RESULTS OF NINE MONTHS ENDED JUNE 30, 2020, COMPARED TO NINE MONTHS ENDED JUNE 30, 2019 

The Company recorded a nine-month net loss of $22,117,915, or $1.34 per share, in the 2020 period, as compared to net income of $15,408,842, or $0.92 per share, in the 2019 period. The decrease was principally the result of increased provision for impairment (non-cash), decreased oil, NGL and natural gas sales, decreased gains on derivative contacts and decreased gain on asset sales, partially offset by decreased lease operating expenses, decreased transportation, gathering and marketing expenses, decreased production taxes, decreased DD&A and changes in our tax provision (benefit).
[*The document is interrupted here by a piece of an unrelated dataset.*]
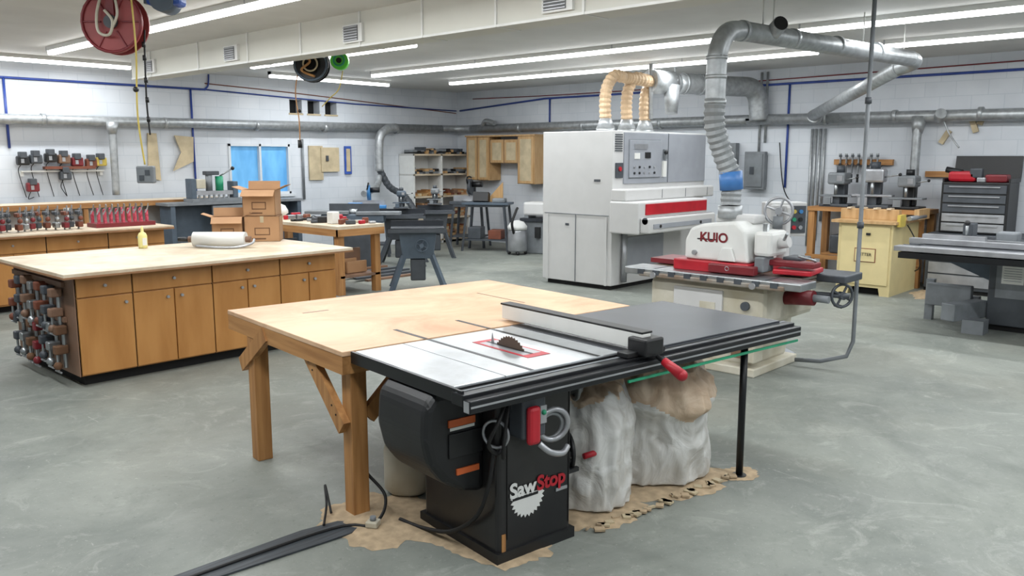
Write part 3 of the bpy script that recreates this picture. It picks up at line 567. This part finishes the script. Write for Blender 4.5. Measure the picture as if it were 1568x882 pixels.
o.tube([(6.35,3.45,1.385),(6.36,3.45,1.52)],.085,'flex',n=16,rib=.1,sm=False,step=.02);o.cyl((6.36,3.45,1.51),(6.35,3.46,1.66),.095,'bandblue')
o.tube([(6.35,3.46,1.64),(6.28,3.52,1.85),(6.22,3.55,2.05),(6.22,3.55,2.25)],.088,'flex',n=16,rib=.14,step=.025)
o.tube([(6.22,3.55,2.2),(6.22,3.55,2.5),(6.22,3.54,2.62),(6.27,3.53,2.72),(6.36,3.52,2.78),(6.52,3.5,2.8)],.08,'galv',n=18)
o.tube([(6.5,3.5,2.8),(9.35,3.1,2.78)],.08,'galv',n=18,sm=False);o.tube([(9.33,3.1,2.78),(9.47,3.1,2.76),(9.55,3.18,2.74),(9.57,3.3,2.71)],.08,'galv',n=18)
o.tube([(9.57,3.27,2.72),(12.4,5.45,2.38)],.08,'galv',n=18,sm=False)
for t in (.0,.25,.5,.75): o.tube([(6.5+2.85*t,3.5-.4*t,2.8),(6.54+2.85*t,3.494-.4*t,2.8)],.086,'galv',n=18,sm=False)
for z in (2.2,2.4,2.55): o.cyl((6.22,3.55,z),(6.22,3.55,z+.03),.087,'galv')
o.cyl((6.9,3.44,2.8),(6.8,3.3,2.87),.065,'galv');o.cyl((6.8,3.3,2.87),(6.795,3.293,2.873),.06,'dark')
for x,y in ((6.8,3.46),(6.95,3.44),(8.4,3.23),(9.2,3.12)): o.cyl((x,y,2.84),(x,y,ZC),.006,'plastic_white')
o.done()

# ---------------- wall pipes ----------------
o=O('spiral_dust_duct')
o.tube([(1.6,13.35,2.3),(4,13.35,2.3),(12.2,13.35,2.36)],.075,'galv',n=14,sm=False);o.tube([(12.15,13.35,2.36),(12.45,13.3,2.36),(12.58,13.1,2.36),(12.6,12.9,2.36)],.075,'galv',n=14)
for x in (2.9,4.4,6.2,7.8,9.2,10.9): o.cyl((x,13.35,2.31),(x+.06,13.35,2.31),.085,'galv')
o.tube([(5.37,13.3,2.3),(5.37,13.3,2.1),(5.37,13.32,1.2)],.055,'galv',n=12);o.cyl((5.37,13.3,2.3),(5.37,13.3,2.12),.1,'galv',r2=.06)
o.tube([(10.9,13.32,2.35),(10.6,13.28,2.3),(10.42,13.25,2.1),(10.4,13.25,1.5)],.085,'galv',n=12);o.tube([(10.4,13.25,1.55),(10.6,13.2,1.2),(10.9,13.1,1.0),(11.0,12.9,.7)],.07,'dgray',n=12,rib=.1,step=.04);o.tube([(10.4,13.25,1.4),(10.2,13.1,1.2),(9.6,12.7,1.1)],.06,'galv',n=12)
o.done()
o=O('spiral_dust_duct')
o.tube([(12.6,12.9,2.36),(12.6,6.5,2.36)],.08,'galv',n=14,sm=False);o.tube([(12.6,6.6,2.36),(12.6,.5,2.3)],.08,'galv',n=14,sm=False)
for y in (11.5,9.9,8.2,5.3,4.3,3.2): o.cyl((12.6,y,2.345),(12.6,y+.06,2.345),.09,'galv')
o.tube([(12.6,4.0,2.32),(12.55,4.0,2.1),(12.55,4.0,1.2)],.06,'galv',n=12);o.cyl((12.6,4.0,2.32),(12.56,4.0,2.1),.11,'galv',r2=.065)
o.tube([(12.6,3.72,2.36),(12.58,3.6,2.1),(12.55,3.45,1.9)],.012,'galv',n=8)
o.cyl((12.6,3.75,2.3),(12.45,3.68,2.36),.07,'galv');o.cyl((12.6,5.45,2.36),(12.35,5.4,2.38),.1,'galv');o.tube([(12.6,12.6,2.36),(12.5,12.4,2.5),(12.45,12.1,2.45)],.05,'galv')
o.done()
o=O('blue_conduit')
o.tube([(1.6,13.48,2.88),(7,13.48,2.88)],.018,'conduit',n=6,sm=False);o.tube([(6.98,13.48,2.88),(7.05,13.48,2.95),(7.07,13.48,3.13)],.014,'conduit',n=6)
for x in (4.0,6.74): o.tube([(x,13.48,2.88),(x,13.48,1.9 if x<5 else 1.2)],.018,'conduit',n=6,sm=False)
o.tube([(7,13.48,2.88),(10,13.48,2.78),(12.7,13.48,2.75)],.012,'conduit',n=6,sm=False);o.tube([(7,13.49,2.98),(9,13.49,2.9),(12.7,13.49,2.7)],.009,'leather',n=6);o.done()
o=O('blue_conduit')
o.tube([(12.73,13.4,2.75),(12.73,11,2.9),(12.73,1,2.9)],.018,'conduit',n=6,sm=False)
for y,z in ((10.87,2.3),(5.98,1.3)): o.tube([(12.73,y,2.9),(12.73,y,z)],.018,'conduit',n=6,sm=False)
o.tube([(12.73,13,2.98),(12.73,9,2.95),(12.73,1,3.03)],.009,'darkred',n=6)
o.done()
o=O('gray_conduit_group')
for y,z0 in ((6.45,1.86),(6.35,2.0),(5.58,.4),(5.45,.5),(5.52,.6),(5.38,.8)): o.tube([(12.725,y,3.1 if y>6.2 else 2.2),(12.725,y,z0)],.02,'galv',n=6,sm=False)
o.tube([(12.72,6.1,2.0),(12.72,6.0,1.3),(12.72,5.8,1.0)],.008,'rubber',n=6);o.done()
o=O('gray_conduit_group');o.tube([(8.82,13.47,2.1),(8.82,13.47,1.0)],.025,'gray',n=6,sm=False);o.done()
o=O('electrical_panel');o.box(12.6,6.28,1.26,12.70,6.63,1.86,'gray',b=.01);o.box(12.7,6.3,1.3,12.749,6.6,1.8,'gray');o.box(12.585,6.31,1.3,12.6,6.6,1.82,'gray',b=.005);o.box(12.575,6.45,1.5,12.586,6.52,1.62,'dgray');o.done()
o=O('disconnect_switch');o.box(12.62,6.8,1.5,12.745,7.0,2.0,'gray',b=.01);o.box(12.6,6.85,1.6,12.62,6.9,1.7,'red');o.done()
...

Oil, NGL and natural gas sales decreased $12,885,358, or 41%, for the 2020 period due to decreases in oil, NGL and natural gas prices of 23%, 40% and 35%, respectively, and decreases in oil, NGL and natural gas sales volumes of 15%, 26% and 14%, respectively. 

Total production decreased 16% in the 2020 period, as compared to the 2019 period. This decrease for the 2020 nine-month period, was the result of Panhandle electing not to participate with a working interest on 18 wells proposed on its mineral and leasehold acreage, as well as the factors for the third quarter 2020 results discussed above.

The 3% decrease in total cost per MCFE in the 2020 period, relative to the 2019 period, was primarily driven by a decrease in DD&A as noted above.

OPERATIONS UPDATE

During the quarter ended June 30, 2020, Panhandle converted 48 gross/0.22 net wells in progress to producing wells. The company's inventory of wells in progress decreased to 85 gross wells and 0.44 net wells, as drilling has slowed down due to the current pricing environment. Permits outstanding decreased due to current economics.